Most capable video editors provide at least some kind of subtitling ability, and this is usually very straightforward: position the video, type some text, it appears on the screen and is saved as a part of the clip.
Simple? Yes, but this approach has problems: the video must be re-encoded, reducing image quality; the subtitles will probably become a little blurred, and the file size is likely to increase.
"Softsubbing" -- creating the subtitles in a separate file -- may be a preferable solution. It adds complexity, as your player must support your subtitle format. But there’s no re-encoding, no loss of quality, and your subtitles can be turned off when required, or edited later with a tool like the open source, cross-platform (Windows and Mac) Aegisub.
The program gives you an enormous amount of control. The Style Editor, for example, allows you to choose your text font, size, style, colors, scale, rotation, spacing, encoding, margin and alignment.

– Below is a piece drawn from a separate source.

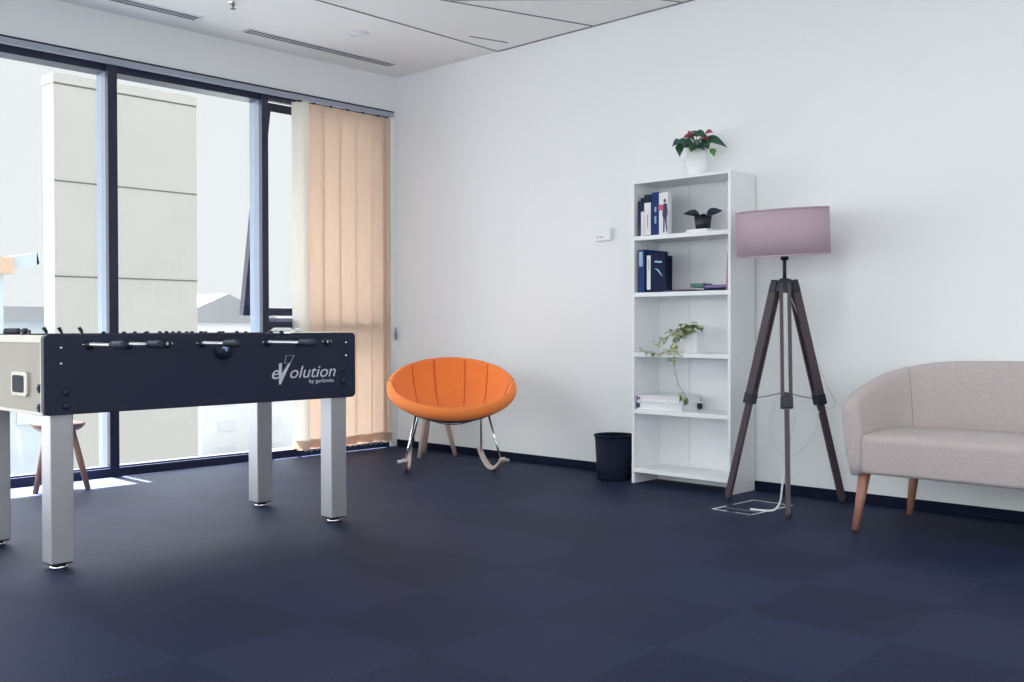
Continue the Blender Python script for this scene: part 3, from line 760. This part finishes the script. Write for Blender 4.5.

Subtitle timing is equally professional. You’re not left to manually judge when subtitles should appear; instead, waveform and spectrum analyzer modes help to place them with absolute precision.
Aegisub includes a host of supporting functions to help you through the process: a spell checker, translation assistant, color picker, visual timing tools, and more. You even get Lua scripting, for extreme configurability.
There’s support for importing just about every video type, of course. And your finished work may be exported in all the usual formats: SRT, SUB, ASS/ SSA, STL, ENCORE.TXT, TTXT, TRANSTATION.TXT, or just TXT).
This can seem complex, at least initially. If you just want to add a couple of captions to a home movie then using a basic video editor is probably a better idea.
Aegisub is well designed, though, with excellent online help, and if you need to create professional quality subtitles on a regular basis -- and you’re willing to spend some time learning the fundamentals -- then it’ll be a great choice.